# [Exercise details]
What are the lines from the one with "Write a Blender" through the one with "sun.rotation_euler = SUN_DIR.to_track_quat('Z', 'Y').to_euler()", inclusive? Output them exactly, and leave out the pictures.

# [Working data]
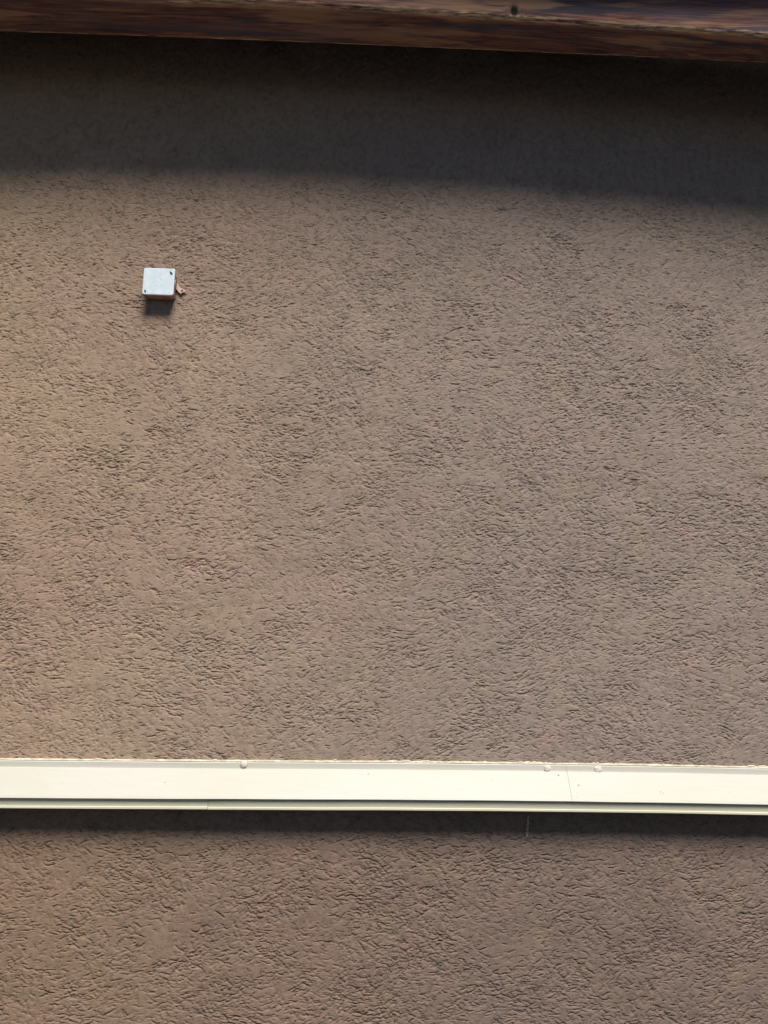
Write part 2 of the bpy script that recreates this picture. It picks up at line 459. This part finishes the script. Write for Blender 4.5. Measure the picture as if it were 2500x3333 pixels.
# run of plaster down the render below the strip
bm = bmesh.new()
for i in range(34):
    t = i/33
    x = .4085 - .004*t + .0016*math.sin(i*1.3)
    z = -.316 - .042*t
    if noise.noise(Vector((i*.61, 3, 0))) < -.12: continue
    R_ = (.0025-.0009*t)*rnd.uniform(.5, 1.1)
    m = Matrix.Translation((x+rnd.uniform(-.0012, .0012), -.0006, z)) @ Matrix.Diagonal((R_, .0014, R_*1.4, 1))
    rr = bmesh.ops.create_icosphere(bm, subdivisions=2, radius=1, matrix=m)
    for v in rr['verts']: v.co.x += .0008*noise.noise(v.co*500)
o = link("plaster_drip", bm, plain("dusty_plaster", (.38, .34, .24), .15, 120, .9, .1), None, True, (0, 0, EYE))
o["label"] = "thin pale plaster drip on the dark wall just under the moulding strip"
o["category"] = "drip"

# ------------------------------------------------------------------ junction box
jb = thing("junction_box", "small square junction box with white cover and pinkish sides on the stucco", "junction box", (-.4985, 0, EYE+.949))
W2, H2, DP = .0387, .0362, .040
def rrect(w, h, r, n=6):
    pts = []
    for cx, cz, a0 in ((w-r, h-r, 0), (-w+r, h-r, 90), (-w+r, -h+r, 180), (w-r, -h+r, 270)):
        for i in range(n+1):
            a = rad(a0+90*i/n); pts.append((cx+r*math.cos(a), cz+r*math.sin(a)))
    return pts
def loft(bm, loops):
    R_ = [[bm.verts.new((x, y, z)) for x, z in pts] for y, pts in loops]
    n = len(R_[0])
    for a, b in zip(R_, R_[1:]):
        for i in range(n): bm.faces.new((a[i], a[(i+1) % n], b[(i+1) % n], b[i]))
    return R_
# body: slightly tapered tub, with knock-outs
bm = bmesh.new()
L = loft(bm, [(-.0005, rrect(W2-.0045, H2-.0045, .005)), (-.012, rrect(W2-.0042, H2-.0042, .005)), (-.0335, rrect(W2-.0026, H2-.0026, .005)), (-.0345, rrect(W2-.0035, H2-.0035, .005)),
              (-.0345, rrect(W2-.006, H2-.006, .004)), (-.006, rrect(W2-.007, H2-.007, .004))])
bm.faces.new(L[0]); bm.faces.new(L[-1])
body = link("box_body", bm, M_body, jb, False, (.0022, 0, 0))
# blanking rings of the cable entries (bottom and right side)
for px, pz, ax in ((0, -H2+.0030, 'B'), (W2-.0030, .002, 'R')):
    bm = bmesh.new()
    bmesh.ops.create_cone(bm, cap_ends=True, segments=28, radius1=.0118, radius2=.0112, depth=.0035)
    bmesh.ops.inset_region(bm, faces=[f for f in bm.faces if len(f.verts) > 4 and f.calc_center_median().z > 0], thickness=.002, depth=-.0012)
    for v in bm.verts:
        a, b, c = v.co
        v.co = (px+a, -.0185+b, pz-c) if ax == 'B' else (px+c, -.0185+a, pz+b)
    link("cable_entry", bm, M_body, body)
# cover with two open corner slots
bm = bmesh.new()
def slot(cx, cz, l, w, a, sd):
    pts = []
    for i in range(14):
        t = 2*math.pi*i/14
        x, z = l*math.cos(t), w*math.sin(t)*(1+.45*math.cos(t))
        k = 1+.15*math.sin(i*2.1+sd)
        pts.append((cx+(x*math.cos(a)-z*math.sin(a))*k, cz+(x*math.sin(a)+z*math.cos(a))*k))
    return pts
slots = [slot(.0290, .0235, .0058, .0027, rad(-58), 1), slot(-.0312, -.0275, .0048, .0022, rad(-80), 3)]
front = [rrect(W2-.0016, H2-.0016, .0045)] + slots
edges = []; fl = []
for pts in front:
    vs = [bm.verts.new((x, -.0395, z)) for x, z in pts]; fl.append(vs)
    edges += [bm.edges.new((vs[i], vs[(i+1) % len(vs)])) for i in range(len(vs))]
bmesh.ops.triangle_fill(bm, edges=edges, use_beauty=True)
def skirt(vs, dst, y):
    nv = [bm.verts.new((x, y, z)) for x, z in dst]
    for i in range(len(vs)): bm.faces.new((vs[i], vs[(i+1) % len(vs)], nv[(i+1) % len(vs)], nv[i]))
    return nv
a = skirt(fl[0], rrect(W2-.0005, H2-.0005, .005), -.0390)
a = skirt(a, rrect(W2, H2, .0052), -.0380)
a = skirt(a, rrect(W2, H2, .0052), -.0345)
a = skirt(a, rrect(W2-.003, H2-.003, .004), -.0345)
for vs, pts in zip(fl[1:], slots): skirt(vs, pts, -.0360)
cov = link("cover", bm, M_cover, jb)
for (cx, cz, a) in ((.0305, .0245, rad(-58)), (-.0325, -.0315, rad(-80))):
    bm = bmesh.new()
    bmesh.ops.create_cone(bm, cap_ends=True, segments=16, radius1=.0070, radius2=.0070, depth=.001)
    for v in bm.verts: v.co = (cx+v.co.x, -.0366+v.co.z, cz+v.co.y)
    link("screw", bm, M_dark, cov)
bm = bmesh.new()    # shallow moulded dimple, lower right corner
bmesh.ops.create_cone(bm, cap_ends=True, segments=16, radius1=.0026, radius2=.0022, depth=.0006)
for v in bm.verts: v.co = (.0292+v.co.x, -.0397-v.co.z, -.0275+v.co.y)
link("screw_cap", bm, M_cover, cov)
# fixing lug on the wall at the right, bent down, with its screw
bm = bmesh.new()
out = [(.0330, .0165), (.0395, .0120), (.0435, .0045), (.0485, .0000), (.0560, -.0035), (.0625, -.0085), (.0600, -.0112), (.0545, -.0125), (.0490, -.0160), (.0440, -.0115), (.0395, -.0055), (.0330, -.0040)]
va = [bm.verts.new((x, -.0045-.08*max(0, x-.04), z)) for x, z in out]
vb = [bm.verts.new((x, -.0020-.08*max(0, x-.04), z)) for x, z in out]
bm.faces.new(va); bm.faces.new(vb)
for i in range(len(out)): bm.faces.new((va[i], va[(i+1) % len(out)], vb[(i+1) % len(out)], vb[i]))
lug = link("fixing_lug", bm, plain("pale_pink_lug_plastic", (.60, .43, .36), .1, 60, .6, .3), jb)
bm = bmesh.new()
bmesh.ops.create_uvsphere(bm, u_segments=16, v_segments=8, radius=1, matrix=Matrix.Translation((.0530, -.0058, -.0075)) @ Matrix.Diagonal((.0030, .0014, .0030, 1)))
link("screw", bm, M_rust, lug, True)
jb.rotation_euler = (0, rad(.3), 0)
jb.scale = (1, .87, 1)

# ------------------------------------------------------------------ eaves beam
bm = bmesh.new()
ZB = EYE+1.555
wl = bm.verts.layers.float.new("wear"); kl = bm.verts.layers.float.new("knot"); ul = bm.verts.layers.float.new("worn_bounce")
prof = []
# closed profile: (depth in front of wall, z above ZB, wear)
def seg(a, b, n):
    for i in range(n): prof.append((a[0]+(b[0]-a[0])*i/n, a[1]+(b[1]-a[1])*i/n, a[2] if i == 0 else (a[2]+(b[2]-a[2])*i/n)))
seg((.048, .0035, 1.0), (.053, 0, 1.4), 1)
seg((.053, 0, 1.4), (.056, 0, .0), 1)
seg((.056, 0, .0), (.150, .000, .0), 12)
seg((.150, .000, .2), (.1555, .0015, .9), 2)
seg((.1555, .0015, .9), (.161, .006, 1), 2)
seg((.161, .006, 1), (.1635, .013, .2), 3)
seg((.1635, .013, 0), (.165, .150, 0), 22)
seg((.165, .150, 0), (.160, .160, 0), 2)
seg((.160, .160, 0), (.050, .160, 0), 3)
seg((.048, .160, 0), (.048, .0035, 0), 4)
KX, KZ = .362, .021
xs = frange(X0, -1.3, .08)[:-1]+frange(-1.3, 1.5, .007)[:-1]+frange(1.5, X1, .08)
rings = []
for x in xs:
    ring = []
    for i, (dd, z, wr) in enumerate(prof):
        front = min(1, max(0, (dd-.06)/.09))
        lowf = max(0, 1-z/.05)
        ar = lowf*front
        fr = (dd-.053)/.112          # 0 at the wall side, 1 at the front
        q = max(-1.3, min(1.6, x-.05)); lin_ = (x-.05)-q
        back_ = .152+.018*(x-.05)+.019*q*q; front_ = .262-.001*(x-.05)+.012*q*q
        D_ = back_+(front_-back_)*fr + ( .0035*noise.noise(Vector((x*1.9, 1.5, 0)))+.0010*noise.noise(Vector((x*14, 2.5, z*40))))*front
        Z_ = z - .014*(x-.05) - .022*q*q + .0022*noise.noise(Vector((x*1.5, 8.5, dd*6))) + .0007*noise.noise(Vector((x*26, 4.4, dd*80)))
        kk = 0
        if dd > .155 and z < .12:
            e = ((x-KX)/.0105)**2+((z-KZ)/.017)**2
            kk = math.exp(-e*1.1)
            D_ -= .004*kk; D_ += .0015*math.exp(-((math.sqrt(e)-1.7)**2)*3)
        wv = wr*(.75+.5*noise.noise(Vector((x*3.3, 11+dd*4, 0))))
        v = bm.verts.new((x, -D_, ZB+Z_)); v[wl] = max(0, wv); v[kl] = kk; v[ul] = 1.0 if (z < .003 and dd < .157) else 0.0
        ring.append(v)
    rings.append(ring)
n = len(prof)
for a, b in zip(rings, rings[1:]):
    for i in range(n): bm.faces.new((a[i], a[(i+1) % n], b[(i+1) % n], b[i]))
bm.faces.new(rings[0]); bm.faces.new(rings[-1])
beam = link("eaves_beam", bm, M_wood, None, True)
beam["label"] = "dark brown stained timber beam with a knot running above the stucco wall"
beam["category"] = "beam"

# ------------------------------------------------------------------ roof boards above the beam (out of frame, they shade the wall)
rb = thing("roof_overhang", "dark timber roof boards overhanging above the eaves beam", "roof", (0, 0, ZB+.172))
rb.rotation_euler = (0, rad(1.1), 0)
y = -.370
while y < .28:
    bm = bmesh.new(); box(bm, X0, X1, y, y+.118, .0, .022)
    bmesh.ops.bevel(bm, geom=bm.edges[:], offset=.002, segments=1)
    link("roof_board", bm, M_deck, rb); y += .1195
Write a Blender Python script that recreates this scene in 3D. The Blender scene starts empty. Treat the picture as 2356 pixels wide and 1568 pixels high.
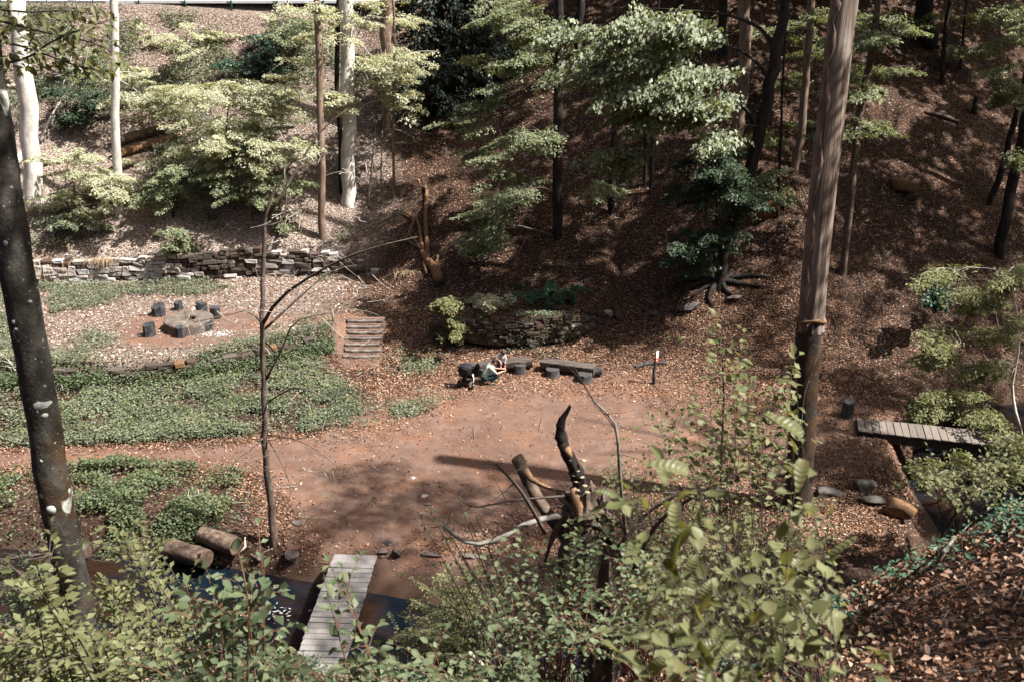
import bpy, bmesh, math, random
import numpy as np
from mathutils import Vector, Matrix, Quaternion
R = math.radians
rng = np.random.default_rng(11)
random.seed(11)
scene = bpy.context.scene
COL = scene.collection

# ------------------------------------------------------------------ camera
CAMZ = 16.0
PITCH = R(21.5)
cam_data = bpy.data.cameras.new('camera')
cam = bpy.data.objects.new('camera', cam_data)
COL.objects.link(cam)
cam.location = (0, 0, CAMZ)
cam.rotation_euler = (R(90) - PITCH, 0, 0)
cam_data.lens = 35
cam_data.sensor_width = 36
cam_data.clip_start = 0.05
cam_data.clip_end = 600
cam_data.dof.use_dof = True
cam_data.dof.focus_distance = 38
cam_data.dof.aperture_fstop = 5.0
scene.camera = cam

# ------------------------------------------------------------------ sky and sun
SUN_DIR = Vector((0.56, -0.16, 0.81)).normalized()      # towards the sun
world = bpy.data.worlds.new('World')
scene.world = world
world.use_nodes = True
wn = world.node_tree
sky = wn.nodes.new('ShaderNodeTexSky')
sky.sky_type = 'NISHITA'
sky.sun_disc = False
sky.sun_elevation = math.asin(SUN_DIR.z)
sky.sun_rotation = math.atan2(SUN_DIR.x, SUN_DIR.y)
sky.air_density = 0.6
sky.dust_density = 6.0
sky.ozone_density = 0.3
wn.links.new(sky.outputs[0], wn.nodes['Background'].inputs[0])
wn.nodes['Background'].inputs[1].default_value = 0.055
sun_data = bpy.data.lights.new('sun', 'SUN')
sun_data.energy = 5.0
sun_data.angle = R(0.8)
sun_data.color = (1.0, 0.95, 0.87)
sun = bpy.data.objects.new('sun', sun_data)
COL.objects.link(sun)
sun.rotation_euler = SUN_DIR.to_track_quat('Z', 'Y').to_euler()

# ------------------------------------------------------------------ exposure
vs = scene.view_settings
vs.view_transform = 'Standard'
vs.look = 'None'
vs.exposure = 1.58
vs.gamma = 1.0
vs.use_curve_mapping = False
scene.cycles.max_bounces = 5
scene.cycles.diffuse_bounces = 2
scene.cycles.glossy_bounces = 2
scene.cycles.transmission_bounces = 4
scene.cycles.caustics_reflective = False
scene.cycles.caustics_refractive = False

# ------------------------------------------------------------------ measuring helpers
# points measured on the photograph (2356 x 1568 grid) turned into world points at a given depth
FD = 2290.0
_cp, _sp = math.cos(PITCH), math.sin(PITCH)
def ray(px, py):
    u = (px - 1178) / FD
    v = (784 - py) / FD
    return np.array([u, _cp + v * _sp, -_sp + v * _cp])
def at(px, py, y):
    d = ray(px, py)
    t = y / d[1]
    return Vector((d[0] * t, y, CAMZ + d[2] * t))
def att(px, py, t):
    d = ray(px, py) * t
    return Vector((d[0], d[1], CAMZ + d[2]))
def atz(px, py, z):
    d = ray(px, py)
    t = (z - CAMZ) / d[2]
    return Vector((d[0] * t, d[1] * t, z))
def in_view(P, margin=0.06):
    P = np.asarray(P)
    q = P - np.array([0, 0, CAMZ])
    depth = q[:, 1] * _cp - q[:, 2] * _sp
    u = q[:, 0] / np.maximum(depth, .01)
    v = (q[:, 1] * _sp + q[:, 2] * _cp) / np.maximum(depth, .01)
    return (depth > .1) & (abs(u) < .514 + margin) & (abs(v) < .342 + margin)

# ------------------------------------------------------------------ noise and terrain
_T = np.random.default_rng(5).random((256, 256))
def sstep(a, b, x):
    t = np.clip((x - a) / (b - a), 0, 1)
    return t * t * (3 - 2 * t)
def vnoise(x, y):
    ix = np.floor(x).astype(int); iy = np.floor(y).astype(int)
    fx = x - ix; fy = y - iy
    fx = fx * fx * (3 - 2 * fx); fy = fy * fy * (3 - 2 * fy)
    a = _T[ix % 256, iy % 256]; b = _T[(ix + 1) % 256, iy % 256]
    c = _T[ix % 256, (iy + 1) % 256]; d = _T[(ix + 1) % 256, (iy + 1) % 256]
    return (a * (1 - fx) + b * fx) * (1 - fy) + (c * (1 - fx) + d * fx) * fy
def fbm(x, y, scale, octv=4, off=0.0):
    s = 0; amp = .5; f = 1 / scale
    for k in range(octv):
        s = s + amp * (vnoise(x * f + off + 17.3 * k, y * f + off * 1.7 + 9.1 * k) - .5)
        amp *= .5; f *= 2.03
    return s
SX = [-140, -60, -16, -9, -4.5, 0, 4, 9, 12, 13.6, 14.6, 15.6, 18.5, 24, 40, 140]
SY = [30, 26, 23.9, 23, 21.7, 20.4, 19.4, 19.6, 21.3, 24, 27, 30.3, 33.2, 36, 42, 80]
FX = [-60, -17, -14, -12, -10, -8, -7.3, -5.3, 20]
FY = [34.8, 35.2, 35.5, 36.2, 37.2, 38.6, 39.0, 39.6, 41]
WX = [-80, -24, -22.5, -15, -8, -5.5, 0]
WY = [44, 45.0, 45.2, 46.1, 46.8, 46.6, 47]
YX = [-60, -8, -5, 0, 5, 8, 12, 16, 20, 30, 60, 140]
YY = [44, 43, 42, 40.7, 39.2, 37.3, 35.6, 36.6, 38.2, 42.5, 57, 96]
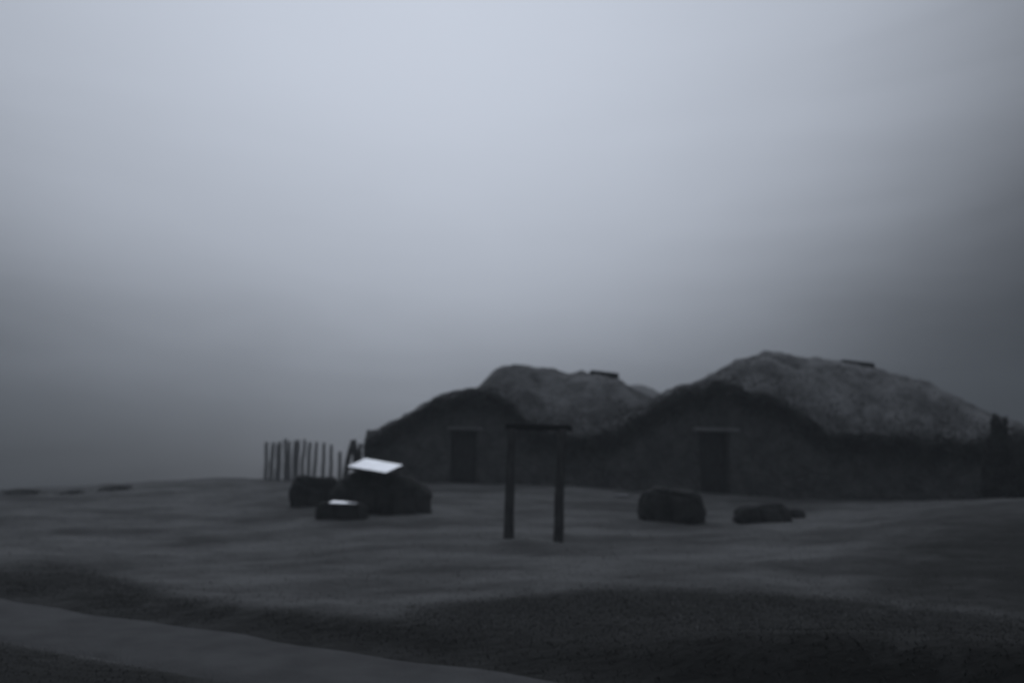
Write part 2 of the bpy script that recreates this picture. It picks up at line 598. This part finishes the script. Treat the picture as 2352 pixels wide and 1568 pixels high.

# [Problem solution]
Write a Blender Python script that recreates this scene in 3D. The Blender scene starts empty. Treat the picture as 2356 pixels wide and 1568 pixels high.
import bpy, bmesh, math, random
import numpy as np
from mathutils import Vector, Matrix, Quaternion
R = math.radians
rng = np.random.default_rng(11)
random.seed(11)
scene = bpy.context.scene
COL = scene.collection

# ------------------------------------------------------------------ camera
CAMZ = 16.0
PITCH = R(21.5)
cam_data = bpy.data.cameras.new('camera')
cam = bpy.data.objects.new('camera', cam_data)
COL.objects.link(cam)
cam.location = (0, 0, CAMZ)
cam.rotation_euler = (R(90) - PITCH, 0, 0)
cam_data.lens = 35
cam_data.sensor_width = 36
cam_data.clip_start = 0.05
cam_data.clip_end = 600
cam_data.dof.use_dof = True
cam_data.dof.focus_distance = 38
cam_data.dof.aperture_fstop = 5.0
scene.camera = cam

# ------------------------------------------------------------------ sky and sun
SUN_DIR = Vector((0.56, -0.16, 0.81)).normalized()      # towards the sun
world = bpy.data.worlds.new('World')
scene.world = world
world.use_nodes = True
wn = world.node_tree
sky = wn.nodes.new('ShaderNodeTexSky')
sky.sky_type = 'NISHITA'
sky.sun_disc = False
sky.sun_elevation = math.asin(SUN_DIR.z)
sky.sun_rotation = math.atan2(SUN_DIR.x, SUN_DIR.y)
sky.air_density = 0.6
sky.dust_density = 6.0
sky.ozone_density = 0.3
wn.links.new(sky.outputs[0], wn.nodes['Background'].inputs[0])
wn.nodes['Background'].inputs[1].default_value = 0.055
sun_data = bpy.data.lights.new('sun', 'SUN')
sun_data.energy = 5.0
sun_data.angle = R(0.8)
sun_data.color = (1.0, 0.95, 0.87)
sun = bpy.data.objects.new('sun', sun_data)
COL.objects.link(sun)
sun.rotation_euler = SUN_DIR.to_track_quat('Z', 'Y').to_euler()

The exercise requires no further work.